Scaling limits of multitype Bienaym\'e trees

TL;DR

This paper investigates the scaling limits of critical multitype Bienaymé trees under various conditioning schemes, demonstrating convergence to the Brownian Continuum Random Tree and providing tail bounds for tree height.

Contribution

It establishes the convergence of multitype Bienaymé trees to the Brownian CRT under specific conditions and introduces new structural analysis tools for these trees.

Findings

Convergence to Brownian CRT under linear and subset conditioning.

Strong tail bounds for the height of multitype trees.

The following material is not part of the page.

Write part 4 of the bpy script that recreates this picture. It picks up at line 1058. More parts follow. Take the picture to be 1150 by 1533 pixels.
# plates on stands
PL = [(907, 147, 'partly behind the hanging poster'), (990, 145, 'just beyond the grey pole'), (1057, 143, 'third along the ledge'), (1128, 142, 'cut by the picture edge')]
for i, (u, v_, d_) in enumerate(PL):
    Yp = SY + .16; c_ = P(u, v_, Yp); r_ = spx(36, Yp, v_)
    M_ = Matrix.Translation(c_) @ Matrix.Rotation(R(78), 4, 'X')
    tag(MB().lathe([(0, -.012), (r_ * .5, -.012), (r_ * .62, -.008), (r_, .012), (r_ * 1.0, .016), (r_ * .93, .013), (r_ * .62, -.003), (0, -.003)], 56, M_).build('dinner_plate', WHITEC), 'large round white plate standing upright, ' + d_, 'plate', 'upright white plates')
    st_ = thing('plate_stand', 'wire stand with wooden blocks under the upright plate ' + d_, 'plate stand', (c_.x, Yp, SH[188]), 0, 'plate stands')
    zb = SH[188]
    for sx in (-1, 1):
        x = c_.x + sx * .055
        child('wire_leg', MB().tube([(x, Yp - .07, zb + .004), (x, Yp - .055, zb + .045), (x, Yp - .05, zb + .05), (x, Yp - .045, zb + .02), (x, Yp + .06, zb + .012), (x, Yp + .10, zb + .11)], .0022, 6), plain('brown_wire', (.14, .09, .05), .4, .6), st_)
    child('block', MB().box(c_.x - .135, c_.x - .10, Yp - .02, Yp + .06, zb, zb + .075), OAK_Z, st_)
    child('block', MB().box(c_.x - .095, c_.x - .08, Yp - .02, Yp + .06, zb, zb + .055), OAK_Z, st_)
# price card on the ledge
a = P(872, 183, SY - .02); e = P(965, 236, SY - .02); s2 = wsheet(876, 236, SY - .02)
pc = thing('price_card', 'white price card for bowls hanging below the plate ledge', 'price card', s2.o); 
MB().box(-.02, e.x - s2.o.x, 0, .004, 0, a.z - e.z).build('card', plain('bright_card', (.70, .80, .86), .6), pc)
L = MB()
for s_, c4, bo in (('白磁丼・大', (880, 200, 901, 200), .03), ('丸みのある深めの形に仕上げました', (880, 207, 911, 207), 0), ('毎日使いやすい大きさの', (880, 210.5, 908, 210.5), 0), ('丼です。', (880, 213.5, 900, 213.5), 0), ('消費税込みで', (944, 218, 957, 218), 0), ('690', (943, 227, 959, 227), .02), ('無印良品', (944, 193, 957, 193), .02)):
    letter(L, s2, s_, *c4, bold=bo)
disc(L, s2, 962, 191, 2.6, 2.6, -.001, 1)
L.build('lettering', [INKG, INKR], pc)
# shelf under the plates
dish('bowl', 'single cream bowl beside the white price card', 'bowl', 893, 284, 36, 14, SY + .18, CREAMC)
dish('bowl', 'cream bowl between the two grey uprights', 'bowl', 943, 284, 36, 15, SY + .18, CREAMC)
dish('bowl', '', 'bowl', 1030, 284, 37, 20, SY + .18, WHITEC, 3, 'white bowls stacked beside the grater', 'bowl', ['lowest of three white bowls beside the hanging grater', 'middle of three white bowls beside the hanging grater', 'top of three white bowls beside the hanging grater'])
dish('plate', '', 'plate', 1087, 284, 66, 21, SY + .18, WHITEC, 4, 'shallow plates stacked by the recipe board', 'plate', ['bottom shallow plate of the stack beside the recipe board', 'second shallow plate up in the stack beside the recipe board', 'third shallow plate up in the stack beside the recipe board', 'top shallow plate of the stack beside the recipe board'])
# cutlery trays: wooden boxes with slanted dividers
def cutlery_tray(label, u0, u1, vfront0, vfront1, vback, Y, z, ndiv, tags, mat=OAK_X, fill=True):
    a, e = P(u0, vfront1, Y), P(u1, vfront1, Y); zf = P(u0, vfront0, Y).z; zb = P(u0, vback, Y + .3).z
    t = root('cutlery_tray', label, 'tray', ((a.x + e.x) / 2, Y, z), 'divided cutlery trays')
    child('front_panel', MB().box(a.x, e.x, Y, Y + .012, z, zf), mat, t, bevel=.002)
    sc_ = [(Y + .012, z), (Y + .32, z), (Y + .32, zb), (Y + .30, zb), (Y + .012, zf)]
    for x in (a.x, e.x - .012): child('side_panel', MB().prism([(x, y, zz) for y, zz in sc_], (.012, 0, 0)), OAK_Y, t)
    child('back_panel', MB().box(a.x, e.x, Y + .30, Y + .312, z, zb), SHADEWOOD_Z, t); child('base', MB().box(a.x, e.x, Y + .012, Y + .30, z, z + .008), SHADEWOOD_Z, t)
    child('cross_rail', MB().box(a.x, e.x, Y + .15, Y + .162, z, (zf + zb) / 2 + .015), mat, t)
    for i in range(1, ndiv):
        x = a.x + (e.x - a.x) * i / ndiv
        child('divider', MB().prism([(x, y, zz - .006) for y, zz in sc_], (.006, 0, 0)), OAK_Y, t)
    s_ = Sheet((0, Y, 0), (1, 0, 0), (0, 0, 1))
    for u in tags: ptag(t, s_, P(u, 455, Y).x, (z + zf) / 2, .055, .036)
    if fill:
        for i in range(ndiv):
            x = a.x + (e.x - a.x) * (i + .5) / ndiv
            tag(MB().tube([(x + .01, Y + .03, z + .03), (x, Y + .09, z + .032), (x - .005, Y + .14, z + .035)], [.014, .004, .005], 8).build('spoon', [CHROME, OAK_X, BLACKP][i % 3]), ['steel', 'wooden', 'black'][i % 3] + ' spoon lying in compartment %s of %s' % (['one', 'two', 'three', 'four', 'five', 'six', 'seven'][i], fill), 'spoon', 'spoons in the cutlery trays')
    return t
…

Development of a flattening operation and degree estimates for analysis.

Abstract

We consider critical multitype Bienaym\'e trees that are either irreducible or possess a critical irreducible component with attached subcritical components. These trees are studied under two distinct conditioning frameworks: first, conditioning on the value of a linear combination of the numbers of vertices of given types; and second, conditioning on the precise number of vertices belonging to a selected subset of types. We prove that, under a finite exponential moment condition, the scaling limit as the tree size tends to infinity is given by the Brownian Continuum Random Tree. Additionally, we establish strong non-asymptotic tail bounds for the height of such trees. Our main tools include a flattening operation applied to multitype trees and sharp estimates regarding the structure of monotype trees with a given sequence of degrees.